What Happened To Wicked Good Cupcakes After Shark Tank?

In 2013, mother-daughter duo Tracey Noonan and Danielle Desroches had a fast-growing, Massachusetts-based cupcake business called Wicked Good Cupcakes that was becoming too much for them to handle. They turned to "Shark Tank," known for publicizing some of the best foods, for help.

Tracey and Danielle appeared on the show seeking $75,000 for a 20% stake in their brand, which they had started in 2011. The twist on their brand, though, is that they ship their cupcakes in jars rather than boxes in order to ensure maximum freshness.

Initially, the sharks were not convinced by the product or the numbers. Since it's simply a cupcake in a jar, it wasn't something the women could patent, which could cause competition. Plus, Kevin O'Leary felt they didn't have wide enough margins. The only one who made a deal was O'Leary, who offered $75,000 for a $1 royalty until he made his money back; then, it dropped to 50 cents for every jar sold beyond that (per Shark Tank Blog). Ultimately, they settled on $75,000 for a $1 royalty, then a 45 cents royalty for every jar sold after the money is paid back.

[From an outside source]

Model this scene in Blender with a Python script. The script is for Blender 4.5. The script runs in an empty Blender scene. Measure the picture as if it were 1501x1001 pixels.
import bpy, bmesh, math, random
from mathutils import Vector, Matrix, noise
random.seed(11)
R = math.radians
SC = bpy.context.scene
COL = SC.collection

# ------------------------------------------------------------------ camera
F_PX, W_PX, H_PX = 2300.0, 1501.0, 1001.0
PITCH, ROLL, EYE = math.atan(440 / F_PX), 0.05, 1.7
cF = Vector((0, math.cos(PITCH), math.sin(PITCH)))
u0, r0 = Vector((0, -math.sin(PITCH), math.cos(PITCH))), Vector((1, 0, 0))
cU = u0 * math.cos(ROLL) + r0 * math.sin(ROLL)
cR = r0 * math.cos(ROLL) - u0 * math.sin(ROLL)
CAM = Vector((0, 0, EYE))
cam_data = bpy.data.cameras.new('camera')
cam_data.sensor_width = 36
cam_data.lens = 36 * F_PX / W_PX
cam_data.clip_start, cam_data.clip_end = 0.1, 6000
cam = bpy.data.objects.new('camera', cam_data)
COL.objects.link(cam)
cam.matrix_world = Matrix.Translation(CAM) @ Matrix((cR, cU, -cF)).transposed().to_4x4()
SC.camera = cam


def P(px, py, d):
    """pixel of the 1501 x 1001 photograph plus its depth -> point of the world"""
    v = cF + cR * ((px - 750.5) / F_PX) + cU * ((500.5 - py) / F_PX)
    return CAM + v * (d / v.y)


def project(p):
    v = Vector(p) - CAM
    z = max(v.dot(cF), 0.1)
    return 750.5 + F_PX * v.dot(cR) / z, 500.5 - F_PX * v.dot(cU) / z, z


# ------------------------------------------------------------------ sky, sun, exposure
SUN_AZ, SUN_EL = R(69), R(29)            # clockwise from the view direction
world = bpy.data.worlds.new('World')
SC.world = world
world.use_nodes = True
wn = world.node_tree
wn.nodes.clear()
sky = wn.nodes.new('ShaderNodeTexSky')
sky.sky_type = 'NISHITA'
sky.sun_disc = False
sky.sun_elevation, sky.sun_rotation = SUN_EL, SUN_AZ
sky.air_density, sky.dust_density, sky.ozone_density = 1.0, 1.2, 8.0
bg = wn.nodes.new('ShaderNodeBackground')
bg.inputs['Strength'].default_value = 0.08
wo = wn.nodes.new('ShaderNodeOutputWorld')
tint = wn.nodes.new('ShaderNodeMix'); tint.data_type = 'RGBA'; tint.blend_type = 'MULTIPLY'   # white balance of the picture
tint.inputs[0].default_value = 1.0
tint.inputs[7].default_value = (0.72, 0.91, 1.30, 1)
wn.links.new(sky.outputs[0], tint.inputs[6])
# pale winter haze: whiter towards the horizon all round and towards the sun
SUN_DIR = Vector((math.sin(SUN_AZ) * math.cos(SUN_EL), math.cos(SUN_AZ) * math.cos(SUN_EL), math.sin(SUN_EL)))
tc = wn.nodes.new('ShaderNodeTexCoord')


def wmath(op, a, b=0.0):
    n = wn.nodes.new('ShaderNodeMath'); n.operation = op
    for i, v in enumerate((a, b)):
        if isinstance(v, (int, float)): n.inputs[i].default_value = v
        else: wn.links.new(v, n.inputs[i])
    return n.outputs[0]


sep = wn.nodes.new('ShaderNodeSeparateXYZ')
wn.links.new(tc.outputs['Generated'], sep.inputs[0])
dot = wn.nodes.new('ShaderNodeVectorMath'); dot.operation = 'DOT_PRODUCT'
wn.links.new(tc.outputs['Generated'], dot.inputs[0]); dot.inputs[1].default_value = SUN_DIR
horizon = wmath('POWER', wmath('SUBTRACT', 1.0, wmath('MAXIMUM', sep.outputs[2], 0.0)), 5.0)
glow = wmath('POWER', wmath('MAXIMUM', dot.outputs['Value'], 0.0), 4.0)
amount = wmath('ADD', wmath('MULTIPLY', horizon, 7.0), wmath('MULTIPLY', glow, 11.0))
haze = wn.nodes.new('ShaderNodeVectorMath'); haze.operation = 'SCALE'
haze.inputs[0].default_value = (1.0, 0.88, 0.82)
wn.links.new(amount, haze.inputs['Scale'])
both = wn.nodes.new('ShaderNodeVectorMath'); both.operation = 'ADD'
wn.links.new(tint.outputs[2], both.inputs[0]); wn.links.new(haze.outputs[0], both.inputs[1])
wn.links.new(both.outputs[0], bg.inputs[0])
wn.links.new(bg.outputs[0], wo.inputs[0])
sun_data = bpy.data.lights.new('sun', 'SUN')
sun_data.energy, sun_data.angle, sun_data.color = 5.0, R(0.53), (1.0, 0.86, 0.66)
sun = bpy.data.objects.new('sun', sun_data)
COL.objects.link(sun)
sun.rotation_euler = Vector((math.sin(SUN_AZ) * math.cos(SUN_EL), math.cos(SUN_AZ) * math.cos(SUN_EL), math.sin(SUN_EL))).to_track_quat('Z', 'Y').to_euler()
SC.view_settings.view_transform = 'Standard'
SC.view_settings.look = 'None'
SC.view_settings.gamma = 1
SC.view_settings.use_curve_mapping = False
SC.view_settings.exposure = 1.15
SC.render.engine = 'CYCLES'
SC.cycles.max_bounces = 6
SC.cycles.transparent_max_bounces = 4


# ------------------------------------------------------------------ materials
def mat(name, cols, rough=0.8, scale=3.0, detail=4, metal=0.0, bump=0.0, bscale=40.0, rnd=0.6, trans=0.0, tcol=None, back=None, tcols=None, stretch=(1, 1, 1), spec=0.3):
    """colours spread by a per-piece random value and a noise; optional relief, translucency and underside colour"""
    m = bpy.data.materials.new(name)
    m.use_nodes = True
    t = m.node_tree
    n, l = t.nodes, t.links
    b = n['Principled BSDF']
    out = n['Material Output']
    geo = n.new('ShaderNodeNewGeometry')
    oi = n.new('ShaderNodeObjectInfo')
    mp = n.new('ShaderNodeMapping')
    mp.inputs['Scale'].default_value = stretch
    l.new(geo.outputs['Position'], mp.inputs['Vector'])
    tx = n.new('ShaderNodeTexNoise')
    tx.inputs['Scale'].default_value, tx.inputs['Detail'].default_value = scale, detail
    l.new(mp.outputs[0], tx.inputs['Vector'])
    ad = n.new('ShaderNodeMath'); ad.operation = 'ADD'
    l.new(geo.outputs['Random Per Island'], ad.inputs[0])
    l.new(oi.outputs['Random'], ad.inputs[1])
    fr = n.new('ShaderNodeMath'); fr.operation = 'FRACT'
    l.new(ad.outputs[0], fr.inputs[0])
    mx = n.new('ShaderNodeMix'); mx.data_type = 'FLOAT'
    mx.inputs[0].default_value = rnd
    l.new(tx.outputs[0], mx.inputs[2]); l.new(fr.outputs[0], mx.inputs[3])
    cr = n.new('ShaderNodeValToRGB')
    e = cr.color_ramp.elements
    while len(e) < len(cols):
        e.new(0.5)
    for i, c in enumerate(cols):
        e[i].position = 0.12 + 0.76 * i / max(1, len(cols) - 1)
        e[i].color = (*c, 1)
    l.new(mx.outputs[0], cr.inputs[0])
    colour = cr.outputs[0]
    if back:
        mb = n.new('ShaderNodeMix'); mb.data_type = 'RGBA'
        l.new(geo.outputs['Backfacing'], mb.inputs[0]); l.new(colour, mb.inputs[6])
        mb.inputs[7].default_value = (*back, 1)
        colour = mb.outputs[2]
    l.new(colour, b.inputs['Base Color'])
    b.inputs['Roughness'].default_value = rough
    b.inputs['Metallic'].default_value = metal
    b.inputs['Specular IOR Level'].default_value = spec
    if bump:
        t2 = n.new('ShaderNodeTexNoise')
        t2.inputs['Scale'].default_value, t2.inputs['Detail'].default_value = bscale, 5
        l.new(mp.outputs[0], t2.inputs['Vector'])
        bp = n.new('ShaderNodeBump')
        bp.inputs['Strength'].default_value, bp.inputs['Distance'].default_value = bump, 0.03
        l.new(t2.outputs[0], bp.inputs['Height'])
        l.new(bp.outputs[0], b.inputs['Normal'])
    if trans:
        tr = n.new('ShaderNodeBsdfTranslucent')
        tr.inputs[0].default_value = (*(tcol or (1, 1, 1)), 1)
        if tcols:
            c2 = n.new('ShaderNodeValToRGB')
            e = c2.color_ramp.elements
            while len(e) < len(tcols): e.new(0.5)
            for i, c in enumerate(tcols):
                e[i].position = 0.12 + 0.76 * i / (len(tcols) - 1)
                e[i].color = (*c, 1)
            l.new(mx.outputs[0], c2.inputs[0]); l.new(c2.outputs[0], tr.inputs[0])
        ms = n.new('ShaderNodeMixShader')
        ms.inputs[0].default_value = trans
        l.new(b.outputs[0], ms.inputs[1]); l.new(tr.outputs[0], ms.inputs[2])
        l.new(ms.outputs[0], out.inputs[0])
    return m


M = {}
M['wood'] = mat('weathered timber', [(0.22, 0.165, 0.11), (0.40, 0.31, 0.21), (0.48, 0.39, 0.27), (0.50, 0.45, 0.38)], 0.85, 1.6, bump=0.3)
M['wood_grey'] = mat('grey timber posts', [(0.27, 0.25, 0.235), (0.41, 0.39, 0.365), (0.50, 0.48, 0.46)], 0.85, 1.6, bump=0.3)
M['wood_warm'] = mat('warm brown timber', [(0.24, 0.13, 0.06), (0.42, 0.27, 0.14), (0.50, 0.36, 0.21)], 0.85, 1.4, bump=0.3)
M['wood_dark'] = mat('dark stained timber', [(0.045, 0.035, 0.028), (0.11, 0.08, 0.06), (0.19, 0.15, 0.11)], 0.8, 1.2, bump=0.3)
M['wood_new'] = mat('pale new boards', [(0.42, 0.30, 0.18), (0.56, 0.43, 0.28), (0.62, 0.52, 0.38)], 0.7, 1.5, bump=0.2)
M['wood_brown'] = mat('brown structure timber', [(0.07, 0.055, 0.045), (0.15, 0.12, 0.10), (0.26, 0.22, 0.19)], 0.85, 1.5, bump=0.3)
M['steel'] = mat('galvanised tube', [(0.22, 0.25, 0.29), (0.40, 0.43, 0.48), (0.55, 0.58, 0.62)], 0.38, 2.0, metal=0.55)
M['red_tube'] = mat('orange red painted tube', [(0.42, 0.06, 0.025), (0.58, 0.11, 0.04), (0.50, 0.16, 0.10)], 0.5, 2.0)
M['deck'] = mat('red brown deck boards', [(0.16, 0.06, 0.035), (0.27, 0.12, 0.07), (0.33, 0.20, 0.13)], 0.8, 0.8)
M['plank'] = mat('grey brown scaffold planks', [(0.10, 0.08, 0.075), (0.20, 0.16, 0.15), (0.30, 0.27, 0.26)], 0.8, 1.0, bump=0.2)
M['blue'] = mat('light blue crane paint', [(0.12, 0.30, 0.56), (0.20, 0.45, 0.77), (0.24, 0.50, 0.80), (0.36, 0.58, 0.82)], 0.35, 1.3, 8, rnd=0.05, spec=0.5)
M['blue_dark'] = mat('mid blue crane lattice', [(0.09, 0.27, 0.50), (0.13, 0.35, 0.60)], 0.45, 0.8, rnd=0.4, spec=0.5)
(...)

In 2016, Wicked Good Cupcakes celebrated their one millionth cupcake sold

After appearing on "Shark Tank," it's clear that wicked good things were happening to the Wicked Good Cupcakes brand. ABC posted an update in 2016, where Tracey Noonan announced that she and her daughter Danielle Desroches had opened a new location in Quincy Market, a popular Boston shopping spot, and were about to sell their one millionth cupcake. Shark Kevin O'Leary joined the mother and daughter to celebrate the milestone. Tracey said that the business had gone from $150,000 in sales before 2013 to more than $10 million in sales since appearing on the show (per ABC).

The two have been able to take their brand into partnership territory, most notably creating a salted caramel cupcake in partnership with Cinnabon. During that same update, Tracey said the two hoped to eventually franchise cupcake food trucks, which would make their cupcakes available to people around the country without having to be shipped.

Tracey and Danielle have seen personal growth, too

Though it's great that Wicked Good Cupcakes is now a booming business, Tracey Noonan said that she's been able to watch her daughter, Danielle Desroches, grow throughout the pair's success story. "I've watched Dani grow from a young person trying to find herself to a woman who runs 30+ employees, and it's made me so proud and so grateful," Tracey said in 2016 (via YouTube).

Fast forward to 2022, and Wicked Good Cupcakes is still up and running. According to the brand's website, it now offers cupcakes for corporate gifts, weddings, and other events. Plus, the company has partnered with multiple wine brands to launch wine and cupcake gift sets.

Based on the website, it doesn't appear that the cupcake brand has franchised any trucks; there isn't any information about it on the website. The brand's Instagram account has nearly 20,000 followers, and they've even posted photos of astrology-specific cupcake jars — so people can purchase a cupcake based on their sign. In a funny turn of events, the cupcakes once made headlines for not being allowed to pass through airport security.